Para Kelsen, uma norma que possui como base o ordenamento da conduta social, prevendo penas, é considerada uma norma primária. Já a norma que fixa o que deve ou não ser feito, é uma norma secundária
ESTRUTURA DA NORMA JURÍDICA DE CONDUTA: Contrária a visão de Kelsen , que só considera a sanção punitiva, a estrutura da norma jurídica vê a C como uma norma complementar de F, de forma que sua violação corrobora a sanção – a fim de que se preserve o valor de C - .
Se F é, ....... C deve ser
Se não – C ....... SP deve ser
Ex: Quando se mata alguém, há uma punição de 26 anos. No entanto, a lei se enuncia não somente pelo juízo lógico da hipotética, mas num juízo que está implico o valor da vida humana que deveria ser preservado.
Validade da Norma
Para que uma norma seja obrigatória, ela precisa seguir alguns requisitos de validade. Dentre eles: A validade formal – Vigência – ; a validade social – eficácia - ; e a validade ética – fundamento - .
Validade formal: É a execução de uma norma validada por uma autoridade competente. Quando não há uma validade formal, a norma é considerada ilegítima, não sendo vigente.
Validade social : Refere-se a aplicação da norma jurídica no meio social, sendo eficazes ou não.
Há leis que entram em choque com a tradição de um povo, que somente são cumpridas de maneira compulsória. Diz-se então que a norma valida-se por meio da formalidade, mas não é eficaz no âmbito social.
Uma norma jurídica consuetudinária jamais surge com validade formal, pois sua vigência se dá através de uma prática habitual, isto é, da eficácia de um comportamento.
- ‘‘A validade formal diz respeito a competência dos órgãos e aos processos de produção e reconhecimento da norma, no plano normativo. Já a validade social, tem um caráter experimental, se referindo o cumprimento da norma por parte da sociedade’’.
Validade ética: Possuindo vigência e eficácia, a norma precisa ter um fundamento. O fundamento é o valor ou o fim objetivado pela regra de direito .
- Essas três concepções comprovam a estrutura do direito, relacionando a vigência, que se refere à norma, a eficácia, que se reporta ao fato, e o fundamento, que expressa a exigência de um valor.

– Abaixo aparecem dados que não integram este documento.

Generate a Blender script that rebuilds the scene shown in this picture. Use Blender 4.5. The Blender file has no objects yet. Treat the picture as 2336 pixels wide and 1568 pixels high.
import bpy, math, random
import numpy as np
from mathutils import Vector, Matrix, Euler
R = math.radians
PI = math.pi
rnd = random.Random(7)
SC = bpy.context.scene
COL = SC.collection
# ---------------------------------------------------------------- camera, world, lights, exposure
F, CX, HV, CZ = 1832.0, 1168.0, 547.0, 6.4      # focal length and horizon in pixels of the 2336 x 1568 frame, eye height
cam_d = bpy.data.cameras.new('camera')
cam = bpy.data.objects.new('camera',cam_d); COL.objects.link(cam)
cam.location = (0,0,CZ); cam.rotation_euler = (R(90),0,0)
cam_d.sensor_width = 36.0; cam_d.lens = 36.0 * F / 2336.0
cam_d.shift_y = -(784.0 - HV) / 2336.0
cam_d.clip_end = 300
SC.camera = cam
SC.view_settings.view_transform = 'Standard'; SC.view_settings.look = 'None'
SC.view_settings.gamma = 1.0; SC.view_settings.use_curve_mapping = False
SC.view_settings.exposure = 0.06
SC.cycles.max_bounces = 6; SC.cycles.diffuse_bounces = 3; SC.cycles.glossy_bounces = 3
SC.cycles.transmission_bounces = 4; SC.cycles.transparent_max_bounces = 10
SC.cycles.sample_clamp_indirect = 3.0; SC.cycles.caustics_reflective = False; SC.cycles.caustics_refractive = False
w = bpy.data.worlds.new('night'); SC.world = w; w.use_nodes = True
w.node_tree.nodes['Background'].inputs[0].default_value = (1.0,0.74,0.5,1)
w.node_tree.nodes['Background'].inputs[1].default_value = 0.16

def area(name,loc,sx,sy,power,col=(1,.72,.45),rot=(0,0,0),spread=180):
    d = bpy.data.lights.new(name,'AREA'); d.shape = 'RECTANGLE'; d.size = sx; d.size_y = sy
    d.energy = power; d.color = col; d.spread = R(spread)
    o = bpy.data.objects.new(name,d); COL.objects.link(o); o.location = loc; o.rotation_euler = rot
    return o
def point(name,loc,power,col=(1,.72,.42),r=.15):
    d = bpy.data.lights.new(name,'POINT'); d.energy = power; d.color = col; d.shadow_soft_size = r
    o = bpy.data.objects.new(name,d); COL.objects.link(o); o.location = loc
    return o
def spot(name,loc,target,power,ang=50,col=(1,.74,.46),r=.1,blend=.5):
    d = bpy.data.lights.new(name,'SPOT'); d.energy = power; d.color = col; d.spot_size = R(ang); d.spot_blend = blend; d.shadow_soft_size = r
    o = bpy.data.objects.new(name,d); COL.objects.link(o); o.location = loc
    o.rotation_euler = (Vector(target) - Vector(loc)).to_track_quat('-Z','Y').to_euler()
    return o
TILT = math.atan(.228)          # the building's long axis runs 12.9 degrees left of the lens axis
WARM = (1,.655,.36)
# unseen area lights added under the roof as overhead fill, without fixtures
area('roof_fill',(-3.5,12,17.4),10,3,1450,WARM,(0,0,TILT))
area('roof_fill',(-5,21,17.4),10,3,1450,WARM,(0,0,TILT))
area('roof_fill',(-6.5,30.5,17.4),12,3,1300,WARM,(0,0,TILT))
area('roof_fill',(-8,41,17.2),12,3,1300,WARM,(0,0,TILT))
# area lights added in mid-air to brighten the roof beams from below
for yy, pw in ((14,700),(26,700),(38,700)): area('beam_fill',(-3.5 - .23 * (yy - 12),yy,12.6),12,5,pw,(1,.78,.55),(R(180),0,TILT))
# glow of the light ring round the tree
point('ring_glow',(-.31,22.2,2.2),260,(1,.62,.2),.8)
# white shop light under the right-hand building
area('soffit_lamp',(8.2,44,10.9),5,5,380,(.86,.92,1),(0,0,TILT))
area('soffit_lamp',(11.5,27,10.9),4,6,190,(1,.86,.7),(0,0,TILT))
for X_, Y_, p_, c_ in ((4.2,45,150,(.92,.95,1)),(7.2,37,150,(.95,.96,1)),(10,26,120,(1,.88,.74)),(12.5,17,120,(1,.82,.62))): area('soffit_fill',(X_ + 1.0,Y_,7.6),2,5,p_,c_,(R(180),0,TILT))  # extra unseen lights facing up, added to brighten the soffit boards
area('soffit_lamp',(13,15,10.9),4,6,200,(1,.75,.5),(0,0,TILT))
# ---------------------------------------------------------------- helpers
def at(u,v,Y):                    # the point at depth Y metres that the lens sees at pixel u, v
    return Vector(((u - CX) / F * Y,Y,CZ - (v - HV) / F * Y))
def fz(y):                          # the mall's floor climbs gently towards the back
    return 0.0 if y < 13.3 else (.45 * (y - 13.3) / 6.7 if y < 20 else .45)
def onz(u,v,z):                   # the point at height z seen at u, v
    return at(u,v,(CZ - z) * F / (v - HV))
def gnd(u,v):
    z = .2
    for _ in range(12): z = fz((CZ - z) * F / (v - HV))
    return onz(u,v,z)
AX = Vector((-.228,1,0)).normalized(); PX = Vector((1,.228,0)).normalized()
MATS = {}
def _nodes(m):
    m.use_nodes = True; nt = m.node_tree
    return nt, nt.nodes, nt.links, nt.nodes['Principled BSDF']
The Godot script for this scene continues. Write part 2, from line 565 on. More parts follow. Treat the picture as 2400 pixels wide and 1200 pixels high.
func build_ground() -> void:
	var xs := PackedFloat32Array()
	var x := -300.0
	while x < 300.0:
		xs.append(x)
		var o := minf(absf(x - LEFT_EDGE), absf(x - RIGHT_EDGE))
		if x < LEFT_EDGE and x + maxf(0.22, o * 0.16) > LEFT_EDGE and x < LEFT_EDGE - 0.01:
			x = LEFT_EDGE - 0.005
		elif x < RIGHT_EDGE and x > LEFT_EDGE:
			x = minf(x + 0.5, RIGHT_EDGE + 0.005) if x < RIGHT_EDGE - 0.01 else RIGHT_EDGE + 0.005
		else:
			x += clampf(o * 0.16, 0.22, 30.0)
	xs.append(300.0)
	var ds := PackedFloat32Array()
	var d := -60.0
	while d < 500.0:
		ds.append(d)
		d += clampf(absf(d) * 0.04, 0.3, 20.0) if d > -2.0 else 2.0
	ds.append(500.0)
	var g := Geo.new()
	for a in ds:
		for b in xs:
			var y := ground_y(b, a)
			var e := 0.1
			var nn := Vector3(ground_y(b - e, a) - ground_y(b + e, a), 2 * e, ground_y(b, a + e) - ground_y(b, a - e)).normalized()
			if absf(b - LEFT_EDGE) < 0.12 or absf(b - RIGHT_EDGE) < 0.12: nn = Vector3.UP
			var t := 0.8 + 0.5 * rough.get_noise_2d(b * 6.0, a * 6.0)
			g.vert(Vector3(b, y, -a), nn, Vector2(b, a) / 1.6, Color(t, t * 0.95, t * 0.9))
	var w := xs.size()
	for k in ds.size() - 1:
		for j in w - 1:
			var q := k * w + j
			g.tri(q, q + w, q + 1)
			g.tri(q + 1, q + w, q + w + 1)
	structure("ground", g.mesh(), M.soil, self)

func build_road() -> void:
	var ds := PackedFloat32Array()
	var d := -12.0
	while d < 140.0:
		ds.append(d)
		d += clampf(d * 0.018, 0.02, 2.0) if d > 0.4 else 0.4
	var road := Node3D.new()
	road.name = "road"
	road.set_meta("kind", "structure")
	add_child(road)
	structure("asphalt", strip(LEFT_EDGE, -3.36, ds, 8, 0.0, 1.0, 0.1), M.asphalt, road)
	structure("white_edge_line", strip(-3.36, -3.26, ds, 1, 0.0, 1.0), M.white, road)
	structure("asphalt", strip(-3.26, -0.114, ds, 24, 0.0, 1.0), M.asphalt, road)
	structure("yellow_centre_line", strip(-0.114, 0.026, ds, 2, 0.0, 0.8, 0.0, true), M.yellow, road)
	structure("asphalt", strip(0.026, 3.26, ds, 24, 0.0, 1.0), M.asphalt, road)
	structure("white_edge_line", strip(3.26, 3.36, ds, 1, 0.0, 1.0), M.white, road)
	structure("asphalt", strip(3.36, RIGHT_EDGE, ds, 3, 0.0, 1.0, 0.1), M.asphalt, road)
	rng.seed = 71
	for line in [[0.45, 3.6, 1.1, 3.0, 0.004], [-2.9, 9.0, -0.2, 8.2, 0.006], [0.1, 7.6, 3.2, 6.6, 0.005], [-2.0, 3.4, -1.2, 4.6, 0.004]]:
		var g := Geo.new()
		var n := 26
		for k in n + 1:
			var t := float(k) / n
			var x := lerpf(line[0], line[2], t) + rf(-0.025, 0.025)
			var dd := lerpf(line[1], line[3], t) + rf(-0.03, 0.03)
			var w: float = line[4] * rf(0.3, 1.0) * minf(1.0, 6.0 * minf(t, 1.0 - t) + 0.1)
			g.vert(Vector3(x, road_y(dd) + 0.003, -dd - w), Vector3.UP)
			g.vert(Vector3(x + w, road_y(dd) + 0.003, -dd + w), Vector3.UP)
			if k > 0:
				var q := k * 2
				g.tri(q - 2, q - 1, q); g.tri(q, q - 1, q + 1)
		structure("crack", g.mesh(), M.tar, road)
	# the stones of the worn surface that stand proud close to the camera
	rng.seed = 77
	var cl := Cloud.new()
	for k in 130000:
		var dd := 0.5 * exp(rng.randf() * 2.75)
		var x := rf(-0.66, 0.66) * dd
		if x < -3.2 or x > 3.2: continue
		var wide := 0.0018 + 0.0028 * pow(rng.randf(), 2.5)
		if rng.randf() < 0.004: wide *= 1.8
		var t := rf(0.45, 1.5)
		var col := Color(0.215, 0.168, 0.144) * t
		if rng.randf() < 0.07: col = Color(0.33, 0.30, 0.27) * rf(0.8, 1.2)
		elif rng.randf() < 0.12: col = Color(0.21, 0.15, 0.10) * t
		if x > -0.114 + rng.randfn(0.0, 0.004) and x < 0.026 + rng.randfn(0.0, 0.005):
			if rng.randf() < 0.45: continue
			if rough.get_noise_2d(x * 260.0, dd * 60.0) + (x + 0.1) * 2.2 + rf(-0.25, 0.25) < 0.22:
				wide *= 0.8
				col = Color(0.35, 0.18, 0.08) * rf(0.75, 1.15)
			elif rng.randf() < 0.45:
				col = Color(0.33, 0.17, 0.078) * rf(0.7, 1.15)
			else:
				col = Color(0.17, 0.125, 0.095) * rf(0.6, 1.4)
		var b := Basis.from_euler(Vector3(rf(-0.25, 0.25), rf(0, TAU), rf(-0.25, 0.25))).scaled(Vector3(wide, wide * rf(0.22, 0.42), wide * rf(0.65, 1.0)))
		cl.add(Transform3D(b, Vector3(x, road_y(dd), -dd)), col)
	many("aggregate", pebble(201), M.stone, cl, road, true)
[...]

Personalidade e Capacidade
Personalidade é atribuída a toda e qualquer pessoa que nasce com vida, que consiste num sujeito de direitos e deveres. O sujeito, nesse caso, pode ser tanto uma pessoa física, quanto jurídica.
Sobre a capacidade, nota-se no artigo 1 do código civil que ‘’toda pessoa é capaz de direitos e deveres na ordem civil’. No entanto, há de se distinguir a capacidade da capacidade de fato. A capacidade implica na personalidade ( comum à todos) , consistindo numa capacidade genérica de ser sujeito de direitos e deveres.
Já a capacidade de fato – ou capacidade jurídica - que não se confunde com a personalidade, indica a capacidade do sujeito de exercer, efetivamente, a atividade dos direitos e das obrigações. Menores de idade, ou dementes, por exemplo, possui a personalidade, mas não a capacidade jurídica, tendo para a realização de seus direitos, a tutela de outrem.
PESSOAS JURÍDICAS: ‘’não podemos realizar nossos objetivos mantendo-nos isolados, sem laços permanentes com outros homens ‘’
Pessoas jurídicas são associações estabelecidas pelos indivíduos com um determinado fim. A pessoa jurídica, entretanto, não é algo físico como a pessoa física, cuja existência não pode se confundir com a de seus membros componentes.
Quando os homens se reúnem para realizar qualquer objetivo, de natureza - política, comercial civil, etc. – forma-se uma entidade, ou uma instituição. Tem portanto, o objetivo de alcançar um fim determinado.